If anti-Trump protests grow, they could hand Donald the election: James Robbins
Black Lives Matter protesters may help elect Donald Trump president, just as their predecessors did for Richard Nixon. Scuffles broke out at the University of Illinois at Chicago Pavilion on Friday after Trump canceled a rally citing security concerns. Earlier that day in St. Louis, Trump was repeatedly interrupted by demonstrators and police made almost three dozen arrests. On Saturday in Dayton, Ohio, a protester rushed the stage being subdued by security. Trump told MSNBC’s Chris Matthews that events such as these would only increase his vote tally.Trump may be on to something.
The scenario evokes the turbulent election year of 1968 when Richard Nixon successfully cast himself as the “law and order” candidateagainst Vice President Hubert Humphrey. Violent crime had jumped 85% since Dwight Eisenhower had left office. Nixon charged that Democrats had adopted a do-nothing approach to this rising crisis. When Humphrey denounced the “storm trooper tactics” used by Chicago police in suppressing demonstrations at the 1968 Chicago Democratic National Convention, his comment seemed to play into Nixon’s hands. Humphrey was attempting to placate his party’s left wing, but a Gallup poll at the time showed that 62% of Americans approved of the way Mayor Richard Daley handled the situation. Siding against the cops was bad politics.
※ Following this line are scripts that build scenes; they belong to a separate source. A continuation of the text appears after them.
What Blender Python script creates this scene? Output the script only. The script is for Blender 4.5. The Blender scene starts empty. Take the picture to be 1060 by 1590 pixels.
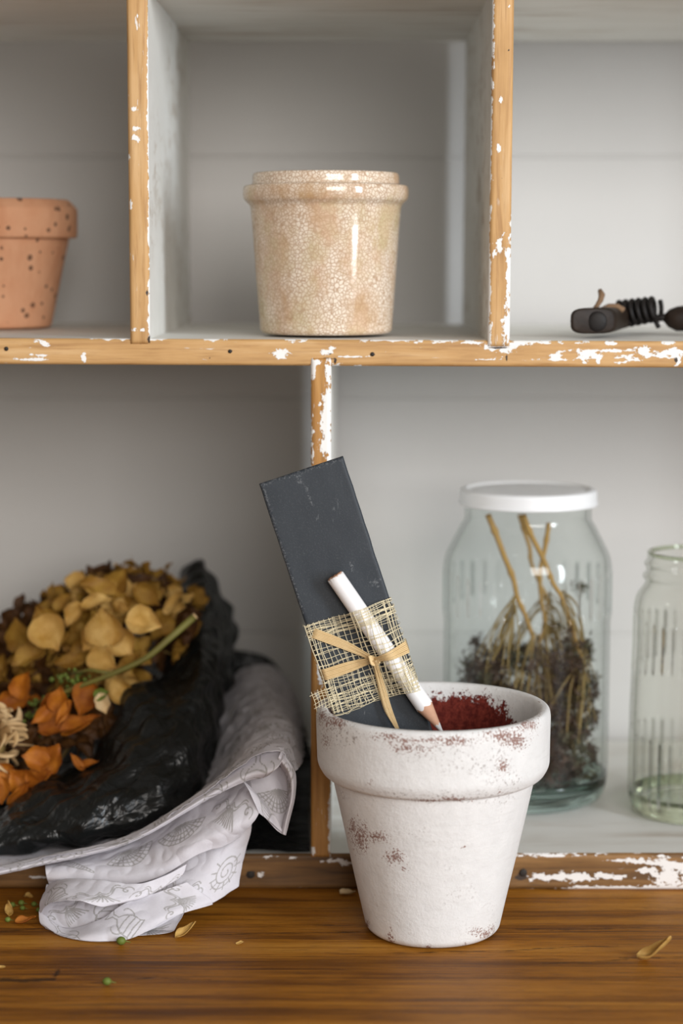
import bpy, bmesh, math, random
import numpy as np
from mathutils import Vector, Matrix, Euler, noise as mnoise
C = bpy.context.scene.collection
S = bpy.context.scene
PI = math.pi
random.seed(7)
R_ = random.random
def U(a, b): return a + (b - a) * R_()

# ---------------------------------------------------------------- camera, world, lights
F = 3100.0; W, H = 1060, 1590
CAM_H = 0.3242; PITCH = math.radians(7.26); YAW = math.radians(0.44)
cd = bpy.data.cameras.new('camera'); cam = bpy.data.objects.new('camera', cd); C.objects.link(cam)
cd.sensor_fit = 'VERTICAL'; cd.sensor_height = 36.0; cd.lens = F / H * 36.0
cam.location = (0, 0, CAM_H)
cam.rotation_euler = (PI / 2 - PITCH, 0, YAW)
cd.clip_start = 0.01; cd.clip_end = 50
cd.dof.use_dof = True; cd.dof.focus_distance = 0.960; cd.dof.aperture_fstop = 4.6
S.camera = cam
RM = Euler((PI / 2 - PITCH, 0, YAW)).to_matrix()
CP = Vector((0, 0, CAM_H))
RMI = RM.transposed()
def ray(px, py): return RM @ Vector(((px - W / 2) / F, -(py - H / 2) / F, -1))
def atY(px, py, Y):
    d = ray(px, py); return CP + d * (Y / d.y)
def atZ(px, py, z):
    d = ray(px, py); return CP + d * ((z - CAM_H) / d.z)
def atP(px, py, P0, n):
    d = ray(px, py); return CP + d * ((P0 - CP).dot(n) / d.dot(n))
def proj(p):
    q = RMI @ (Vector(p) - CP); return (W / 2 + F * q.x / -q.z, H / 2 - F * q.y / -q.z)

wd = bpy.data.worlds.new('room_light'); S.world = wd; wd.use_nodes = True
bg = wd.node_tree.nodes['Background']; bg.inputs[0].default_value = (1.0, 0.88, 0.77, 1); bg.inputs[1].default_value = 0.19
def area(name, loc, target, sx, sy, power, col):
    l = bpy.data.lights.new(name, 'AREA'); l.shape = 'RECTANGLE'; l.size = sx; l.size_y = sy; l.energy = power; l.color = col
    o = bpy.data.objects.new(name, l); C.objects.link(o); o.location = loc
    o.rotation_euler = (Vector(target) - Vector(loc)).to_track_quat('-Z', 'Y').to_euler(); return o
# tall window to the right of the photographer, and an added front fill with no visible source
area('window_light_right', (2.10, -0.95, 0.74), (0.0, 1.1, 0.3), 0.42, 1.6, 50, (0.86, 0.93, 1.0))
area('fill_light_front', (0.75, -1.9, 0.95), (0.0, 1.0, 0.2), 1.4, 1.1, 44, (1.0, 0.95, 0.905))
S.view_settings.view_transform = 'Standard'; S.view_settings.look = 'None'
S.view_settings.exposure = 0.4; S.view_settings.gamma = 1.0; S.view_settings.use_curve_mapping = False
S.cycles.max_bounces = 14; S.cycles.transparent_max_bounces = 24; S.cycles.transmission_bounces = 12

# ---------------------------------------------------------------- node helper
class G:
    def __init__(s, name):
        s.m = bpy.data.materials.new(name); s.m.use_nodes = True; s.t = s.m.node_tree
        s.b = s.t.nodes['Principled BSDF']; s.out = s.t.nodes['Material Output']
    def n(s, ty, **kw):
        x = s.t.nodes.new(ty)
        for k, v in kw.items(): setattr(x, k, v)
        return x
    def put(s, sock, v):
        if v is None: return
        if isinstance(v, bpy.types.NodeSocket): s.t.links.new(v, sock)
        elif isinstance(v, (tuple, list)) and len(v) == 3 and sock.type == 'RGBA': sock.default_value = (*v, 1)
        else: sock.default_value = v
    def co(s, kind='Object'): return s.n('ShaderNodeTexCoord').outputs[kind]
    def mp(s, v, sc=(1, 1, 1), loc=(0, 0, 0), rot=(0, 0, 0)):
        x = s.n('ShaderNodeMapping'); s.put(x.inputs[0], v); x.inputs[1].default_value = loc
        x.inputs[2].default_value = rot; x.inputs[3].default_value = sc; return x.outputs[0]
    def noise(s, v, sc, det=4, ro=.55, dist=0):
        x = s.n('ShaderNodeTexNoise'); s.put(x.inputs['Vector'], v); x.inputs['Scale'].default_value = sc
        x.inputs['Detail'].default_value = det; x.inputs['Roughness'].default_value = ro
        x.inputs['Distortion'].default_value = dist; return x.outputs['Fac']
    def vor(s, v, sc, feat='F1', out='Distance', rnd=1.0):
        x = s.n('ShaderNodeTexVoronoi', feature=feat); s.put(x.inputs['Vector'], v); x.inputs['Scale'].default_value = sc
        x.inputs['Randomness'].default_value = rnd; return x.outputs[out]
    def mr(s, v, a, b, c=0, d=1, smooth=False):
        x = s.n('ShaderNodeMapRange'); 
        if smooth: x.interpolation_type = 'SMOOTHSTEP'
        s.put(x.inputs[0], v)
        for i, q in enumerate((a, b, c, d)): x.inputs[i + 1].default_value = q
        return x.outputs[0]
    def ma(s, op, a, b=None, cl=False):
        x = s.n('ShaderNodeMath', operation=op); x.use_clamp = cl; s.put(x.inputs[0], a); s.put(x.inputs[1], b); return x.outputs[0]
    def mix(s, f, a, b, bt='MIX'):
        x = s.n('ShaderNodeMix', data_type='RGBA', blend_type=bt); s.put(x.inputs[0], f); s.put(x.inputs[6], a); s.put(x.inputs[7], b); return x.outputs[2]
    def ramp(s, f, stops):
        x = s.n('ShaderNodeValToRGB'); s.put(x.inputs[0], f); e = x.color_ramp.elements
        while len(e) < len(stops): e.new(0.5)
        for i, (p, c) in enumerate(stops): e[i].position = p; e[i].color = (*c, 1)
        return x.outputs[0]
    def attr(s, name): return s.n('ShaderNodeAttribute', attribute_name=name).outputs['Fac']
    def bump(s, h, st, dist=.001, prev=None):
        x = s.n('ShaderNodeBump'); x.inputs['Strength'].default_value = st; x.inputs['Distance'].default_value = dist
        s.put(x.inputs['Height'], h); s.put(x.inputs['Normal'], prev); return x.outputs[0]
    def fin(s, col=None, rough=None, nrm=None, **kw):
        s.put(s.b.inputs['Base Color'], col); s.put(s.b.inputs['Roughness'], rough); s.put(s.b.inputs['Normal'], nrm)
        for k, v in kw.items(): s.put(s.b.inputs[k.replace('_', ' ')], v)
        return s.m

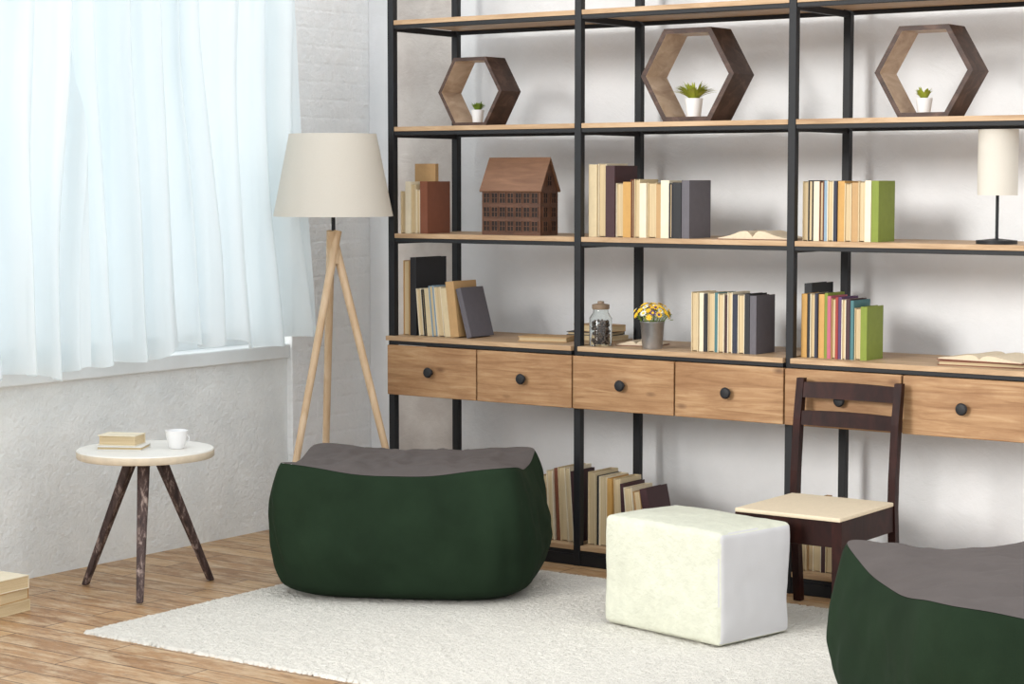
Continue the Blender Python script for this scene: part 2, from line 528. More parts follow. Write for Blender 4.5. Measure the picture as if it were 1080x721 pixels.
yb = 6.47; zC = ZC+0.0002
g = 'books on the middle shelf'; w = 'standing in a row on the middle shelf'
book('tan', 0.02, 0.278, 0.105, (-5.143, 6.57, zC), (0, 0, rd(-90)), g, 'propped upright behind smaller books')
row(-5.143, 6.46, zC, [('cream', .024, .17, .07), ('ivory', .026, .205, .07, False), ('cream', .022, .195, .07), ('ivory', .02, .18, .07), ('brown', .036, .212, .15, False)], g, w)
row(-4.248, yb, zC, [('cream', .036, .275, .15, False), ('ivory', .036, .275, .15), ('maroon', .04, .27, .16, False), ('ivory', .034, .20, .13),
    ('orange', .036, .205, .13, False), ('brown', .012, .21, .13), ('cream', .024, .212, .13), ('ivory', .028, .205, .13, False), ('cream', .038, .205, .13), ('tan', .02, .2, .13, False), ('ivory', .036, .21, .13, False), ('navy', .014, .2, .13), ('black', .036, .208, .13, False), ('grey', .032, .21, .155, False)], g, w)
row(-3.354, yb, zC, [('cream', .022, .21, .13), ('black', .018, .212, .13), ('ivory', .022, .205, .13, False), ('brown', .016, .21, .13), ('lightblue', .014, .21, .13, False), ('ivory', .024, .208, .13),
    ('navy', .012, .205, .13, False), ('orange', .026, .21, .13, False), ('cream', .026, .205, .13), ('tan', .024, .208, .13, False), ('cream', .026, .205, .13), ('ivory', .022, .207, .13, False), ('green', .026, .208, .13, False)], g, w)
zD = ZDESK+0.0002; g = 'books on the desk shelf'; w = 'standing in a row on the desk shelf'
row(-5.142, yb, zD, [('tan', .03, .30, .16), ('black', .03, .31, .20, False), ('ivory', .024, .19, .13, True, 5), ('black', .012, .19, .13, True, 5), ('cream', .028, .19, .13, False, 5), ('lightblue', .022, .20, .13, True, 6), ('ivory', .034, .20, .13, True, 6),
    ('cream', .03, .20, .13, False, 7), ('tan', .04, .225, .15, False, 7), ('grey', .024, .205, .15, False, 16)], g, w)
row(-3.80, yb, zD, [('cream', .028, .22, .13), ('ivory', .02, .215, .13, False), ('black', .014, .215, .13, False), ('cream', .028, .215, .13), ('teal', .014, .213, .13, False), ('ivory', .026, .215, .13),
    ('maroon', .014, .21, .13, False), ('ivory', .02, .215, .13), ('navy', .018, .215, .13, False), ('ivory', .028, .215, .13), ('black', .02, .215, .13, False), ('grey', .026, .215, .14, False)], g, w)
book('black', .03, .25, .17, (-3.44, 6.66, zD), (0, 0, 0), g, 'standing behind the row of books', False)
row(-3.354, yb, zD, [('orange', .022, .225, .13, False), ('black', .01, .22, .13, False), ('ivory', .02, .225, .13), ('navy', .01, .225, .13, False), ('orange', .022, .22, .13, False), ('green', .012, .225, .13, False), ('pink', .013, .22, .13, False),
    ('tan', .018, .215, .13), ('red', .010, .22, .13, False), ('purple', .012, .22, .13, False), ('ivory', .016, .21, .13), ('maroon', .014, .215, .13, False), ('teal', .012, .21, .13, False), ('cream', .026, .185, .13), ('green', .024, .185, .13, False)], g, w)
zB = ZBOT+0.0002; g = 'books on the bottom shelf'; w = 'standing in a row on the bottom shelf'
row(-4.47, yb, zB, [('tan', .03, .25, .15), ('ivory', .028, .27, .15, True, 2), ('brown', .02, .275, .15, False, 3), ('cream', .032, .285, .15, True, 3), ('ivory', .026, .29, .15, True, 4), ('maroon', .012, .275, .15, False, 4)], g, w)
row(-4.248, yb, zB, [('cream', .034, .275, .16), ('black', .014, .27, .15, False), ('ivory', .036, .265, .15), ('orange', .02, .26, .15, False), ('cream', .03, .26, .15, True, 2), ('maroon', .016, .24, .15, False, 3),
    ('ivory', .036, .235, .15, True, 5), ('tan', .03, .225, .15, True, 8), ('maroon', .03, .235, .15, False, 12)], g, w)
row(-3.354, yb, zB, [('cream', .03, .24, .15), ('tan', .02, .25, .15), ('ivory', .034, .245, .15), ('maroon', .016, .25, .15, False), ('cream', .034, .24, .15), ('orange', .02, .22, .15, False)], g, w)

def flat_book(color, t, h, d, x, y, z, rz, group, where, kind='hardcover book'):
    R_ = Matrix.Rotation(rz, 4, 'Z') @ Matrix.Rotation(rd(-90), 4, 'Y')
    o = book(color, t, h, d, (0, 0, 0), (0, 0, 0), group, where, True, kind)
    c = R_ @ Vector((0, d/2, h/2))
    o.matrix_world = Matrix.Translation(Vector((x, y, z))-Vector((c.x, c.y, 0))) @ R_
    return o
g = 'books lying on the desk shelf'
flat_book('tan', .018, .20, .14, -4.51, 6.58, zD, rd(15), g, 'lying flat on the desk shelf')
flat_book('cream', .018, .20, .14, -4.385, 6.74, zD, rd(-8), g, 'lying flat at the bottom of a pile')
flat_book('black', .014, .19, .13, -4.39, 6.735, zD+.0185, rd(8), g, 'lying in a small pile of books')
flat_book('tan', .026, .17, .12, -4.375, 6.74, zD+.033, rd(-14), g, 'lying on top of a small pile')
flat_book('brown', .016, .30, .20, -2.69, 6.57, zD, rd(4), g, 'lying flat under an open book')

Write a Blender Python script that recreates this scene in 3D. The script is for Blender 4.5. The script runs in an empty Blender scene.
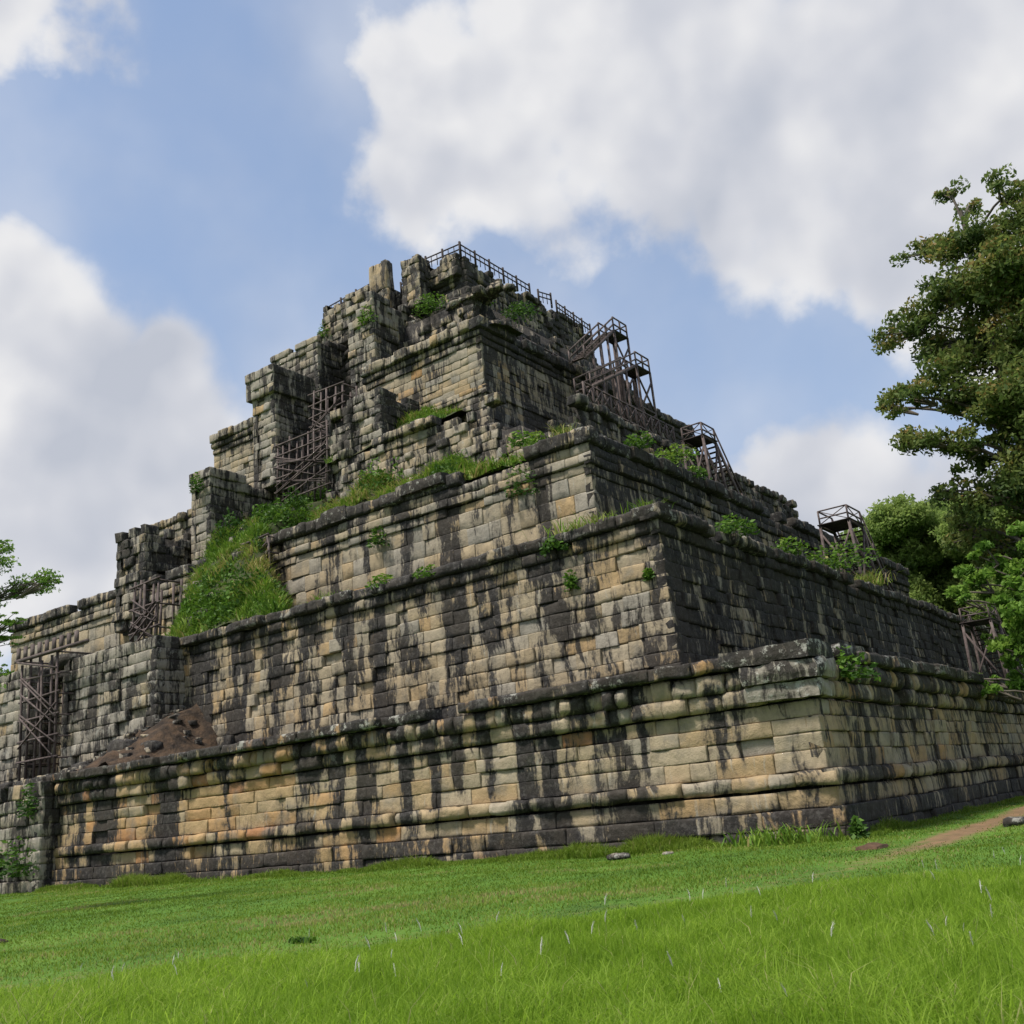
import bpy, math, random
import numpy as np
from mathutils import Vector, Matrix

C = bpy.context.scene.collection
R_ = math.radians
rnd = random.Random(7)
rng = np.random.default_rng(11)

# ------------------------------------------------------------------ camera
CAM = Vector((9.5972, -26.6505, 1.4386))
FPX, YAW, PITCH, ROLL = 1016.7, 0.6130, 0.2851, -0.0970
cam_d = bpy.data.cameras.new('camera')
cam = bpy.data.objects.new('camera', cam_d); C.objects.link(cam)
f_ = Vector((-math.sin(YAW)*math.cos(PITCH), math.cos(YAW)*math.cos(PITCH), math.sin(PITCH)))
r_ = Vector((math.cos(YAW), math.sin(YAW), 0)); u_ = r_.cross(f_)
r2 = math.cos(ROLL)*r_ + math.sin(ROLL)*u_; u2 = -math.sin(ROLL)*r_ + math.cos(ROLL)*u_
m = Matrix((r2, u2, -f_)).transposed().to_4x4(); m.translation = CAM
cam.matrix_world = m
cam_d.sensor_width = 36; cam_d.sensor_fit = 'HORIZONTAL'; cam_d.lens = 36*FPX/1024
cam_d.clip_start = 0.1; cam_d.clip_end = 5000
sc = bpy.context.scene
sc.camera = cam
sc.view_settings.view_transform = 'Standard'; sc.view_settings.look = 'None'
sc.view_settings.exposure = 0.7; sc.view_settings.gamma = 1
sc.cycles.max_bounces = 6; sc.cycles.transparent_max_bounces = 8

# ------------------------------------------------------------------ node helper
class NT:
    def __init__(s, tree):
        s.t = tree; s.n = tree.nodes; s.l = tree.links
    def new(s, typ, **kw):
        n = s.n.new(typ)
        for k, v in kw.items(): setattr(n, k, v)
        return n
    def put(s, sock, v):
        if isinstance(v, bpy.types.NodeSocket): s.l.new(v, sock)
        elif v is not None:
            if isinstance(v, (tuple, list)) and sock.type == 'RGBA' and len(v) == 3: v = (*v, 1)
            sock.default_value = v
    def math(s, op, a, b=None, c=None, clamp=False):
        n = s.new('ShaderNodeMath', operation=op, use_clamp=clamp)
        for i, v in enumerate((a, b, c)):
            if v is not None: s.put(n.inputs[i], v)
        return n.outputs[0]
    def vmath(s, op, a, b=None, scale=None):
        n = s.new('ShaderNodeVectorMath', operation=op)
        s.put(n.inputs[0], a)
        if b is not None: s.put(n.inputs[1], b)
        if scale is not None: s.put(n.inputs['Scale'], scale)
        return n.outputs['Value'] if op in ('LENGTH', 'DISTANCE', 'DOT_PRODUCT') else n.outputs[0]
    def noise(s, vec, scale, detail=3, rough=0.55, dist=0):
        n = s.new('ShaderNodeTexNoise')
        s.put(n.inputs['Vector'], vec); n.inputs['Scale'].default_value = scale
        n.inputs['Detail'].default_value = detail; n.inputs['Roughness'].default_value = rough
        n.inputs['Distortion'].default_value = dist
        return n.outputs[0]
    def ramp(s, v, a, b, lo=0, hi=1, smooth=True):
        n = s.new('ShaderNodeMapRange')
        if smooth: n.interpolation_type = 'SMOOTHSTEP'
        s.put(n.inputs[0], v)
        for i, x in enumerate((a, b, lo, hi)): n.inputs[i+1].default_value = x
        return n.outputs[0]
    def mix(s, f, a, b, mode='MIX'):
        n = s.new('ShaderNodeMix', data_type='RGBA', blend_type=mode)
        s.put(n.inputs[0], f); s.put(n.inputs[6], a); s.put(n.inputs[7], b)
        return n.outputs[2]
    def cramp(s, v, stops):
        n = s.new('ShaderNodeValToRGB'); s.put(n.inputs[0], v)
        e = n.color_ramp.elements
        while len(e) < len(stops): e.new(0.5)
        for q, (p, c) in zip(e, stops): q.position = p; q.color = (*c, 1)
        return n.outputs[0]

# ------------------------------------------------------------------ sky
SUN_EL, SUN_AZ = R_(60), R_(205)          # azimuth measured clockwise from +Y: sun stands over -X -Y
w = bpy.data.worlds.new('World'); sc.world = w; w.use_nodes = True
t = NT(w.node_tree); t.n.clear()
sky = t.new('ShaderNodeTexSky'); sky.sky_type = 'NISHITA'; sky.sun_disc = False
sky.sun_elevation = SUN_EL; sky.sun_rotation = SUN_AZ
sky.air_density = 1.0; sky.dust_density = 1.0; sky.ozone_density = 2.0
tc = t.new('ShaderNodeTexCoord')
D = t.vmath('NORMALIZE', tc.outputs['Generated'])
def cdir(px, py):
    return (f_ + (px-512)/FPX*r2 - (py-512)/FPX*u2).normalized()
SOFT = 0.10
LOBES = [  # centre of each cloud lobe as a compass direction, radius (small-angle), weight
 (cdir(580,110),190,1), (cdir(475,180),100,1), (cdir(450,80),70,.9), (cdir(640,40),160,1), (cdir(740,125),150,1), (cdir(860,105),165,1),
 (cdir(980,120),180,1), (cdir(630,190),110,1), (cdir(720,215),80,.85), (cdir(1010,30),120,.8), (cdir(1150,160),240,1), (cdir(900,210),100,.9),
 (cdir(45,370),125,1.1), (cdir(125,420),115,1.1), (cdir(15,300),75,1), (cdir(150,370),70,1), (cdir(60,490),140,1.1), (cdir(200,465),105,1.1), (cdir(-120,450),210,1), (cdir(30,570),120,.9),
 (cdir(800,500),95,1.1), (cdir(870,500),90,1.1), (cdir(740,510),70,1), (cdir(960,550),140,1), (cdir(830,465),60,1),
 (cdir(80,40),55,.75), (cdir(20,20),60,.75),
 # the rest of the sky behind and overhead
 (Vector((.3,-.5,.8)).normalized(),420,.9), (Vector((-.9,-.3,.5)).normalized(),380,.9), (Vector((.9,.1,.35)).normalized(),420,.9),
 (Vector((.6,-.9,.3)).normalized(),380,.9), (Vector((-.3,-.9,.6)).normalized(),300,.8),(Vector((.2,.3,.9)).normalized(),250,.7)]
warp = t.new('ShaderNodeTexNoise'); t.put(warp.inputs['Vector'], D); warp.inputs['Scale'].default_value = 6; warp.inputs['Detail'].default_value = 6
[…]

Nixon’s stance that Democrats were soft on crime had a clear racial subtext, coming as it did in the wake of urban riots in Detroit, Chicago, Baltimore, Washington, D.C., and elsewhere. Black militancy was on the rise, particularly after Martin Luther King was assassinated in April 1968. The races were divided on whether police brutality was a factor in the unrest. A 1968 Harris poll showed that 51% of blacks believed it was, compared to only 10% of whites. But Nixon knew where the votes were. Another Harris survey that September showed Nixon with a 20-point lead over Humphrey among respondents who blamed black militants as being a “major cause of the breakdown of law and order.”
Then as now, race and law enforcement were tightly intertwined issues. And, then as now, most people in general support law enforcement. In a June 2015 Gallup survey of confidence in American institutions, the police ranked third behind the military and small business in public esteem, with 52% having a great deal or quite a lot of confidence in the men and women in blue. Donald Trump made his position clear in January when he said that “Police are the most mistreated people in this country.”
This dynamic puts prospective Democratic nominee Hillary Clinton in a bind. Clinton came under fire from black activists in June 2015 when she made the mistake of saying “all lives matter,” since left-wing orthodoxy tells us only to say that black lives do. She has since rebounded, netting a substantial share of the black vote in Democratic primaries. But in order to do so, she has had to position herself as the anti-cop candidate, for example in January listing as one of the threats the country faces, “police violence that terrorizes communities.” She has evolved far from Bill Clinton’s 1992 campaign pledge to combat crime by putting 100,000 police on the streets, a promise he claimed to fulfill in the 1994 Crime Bill. Hillary Clinton now sees those cops as a threat. She has little room to triangulate on this issue. What was politically expedient for a New Democrat 24 years ago is progressive political poison today.
Whether these types of campaign-related disturbances become commonplace remains to be seen. And let’s keep things in perspective. This turmoil is small scale so far. Remember that there were 6,000 federal troops and 18,000 Illinois National Guardsmen protecting Chicago Democrats in 1968. However, Donald Trump did not invent the narrative that equates racial activists with crime, disorder and disruption. And if black radicals push the country toward a law and order candidate, it only shows they don’t know their history.
James S. Robbins is a member of the USA TODAY Board of Contributors and is the author of The Real Custer: From Boy General to Tragic Hero.